WhoCalled.org.uk exists for a simple reason: most people have had that awkward moment when the phone rings, the number looks unfamiliar, and something about the call already feels off. We built this service to make that moment easier. Instead of guessing, people can search the number, read what others experienced, and decide what to do next with a bit more confidence.
The site focuses on UK telephone numbers and the calls people here actually receive every day: scam attempts, nuisance sales calls, robocalls, silent calls, repeat spam, and the occasional legitimate caller who gave too little context to be trusted on first contact.
What the service does
At heart, WhoCalled.org.uk is a public lookup service supported by community reporting. Visitors search a number, read recent comments, and add their own experience if they have something useful to share. Over time that creates a practical record around a number: who called, what they claimed to be, whether the call sounded legitimate, and whether other people saw the same pattern.
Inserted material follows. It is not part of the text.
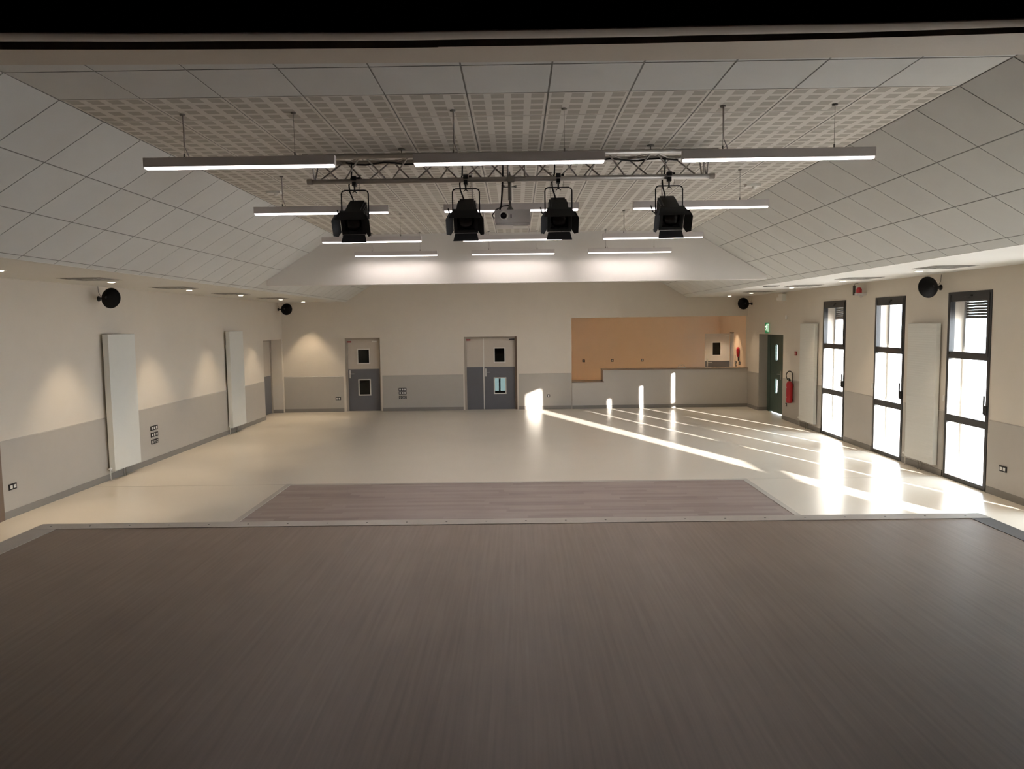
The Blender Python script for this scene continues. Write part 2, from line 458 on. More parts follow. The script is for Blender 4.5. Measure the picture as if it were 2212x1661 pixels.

We also publish guidance on common phone problems such as spoofed numbers, blocking tools, scam scripts, reporting routes, and privacy protection. The aim is not to sound dramatic. The aim is to be useful.
How we think about trust
Unknown numbers are not automatically dangerous. A school, GP practice, courier, recruiter, bank fraud team, or neighbour using a borrowed phone can all appear as unfamiliar callers. That is why we try to stay measured in tone. We would rather help someone slow down and verify a number than frighten them into assuming the worst every time their phone rings.
The same principle applies to user comments. Reports are valuable because they are immediate and specific, but they are still individual accounts. We encourage visitors to look for patterns, not just single remarks.
Who this is for
This service is for anyone in the UK who wants a quick, practical way to check a number before calling back, answering again, or sharing personal information. It is especially useful for people tired of nuisance calls, families trying to support older relatives, and anyone who has been caught off guard by a convincing scam approach.
A lot of harm caused by telephone fraud is preventable if people get a short pause to think. That pause is often what a number lookup provides.
What we do not promise
We do not verify every caller, guarantee that every report is correct, or replace official bodies such as Action Fraud, Ofcom, the ICO, or the police. We cannot recover losses or force a number to stop calling. What we can do is help people compare notes, recognise patterns, and find the right next step more quickly.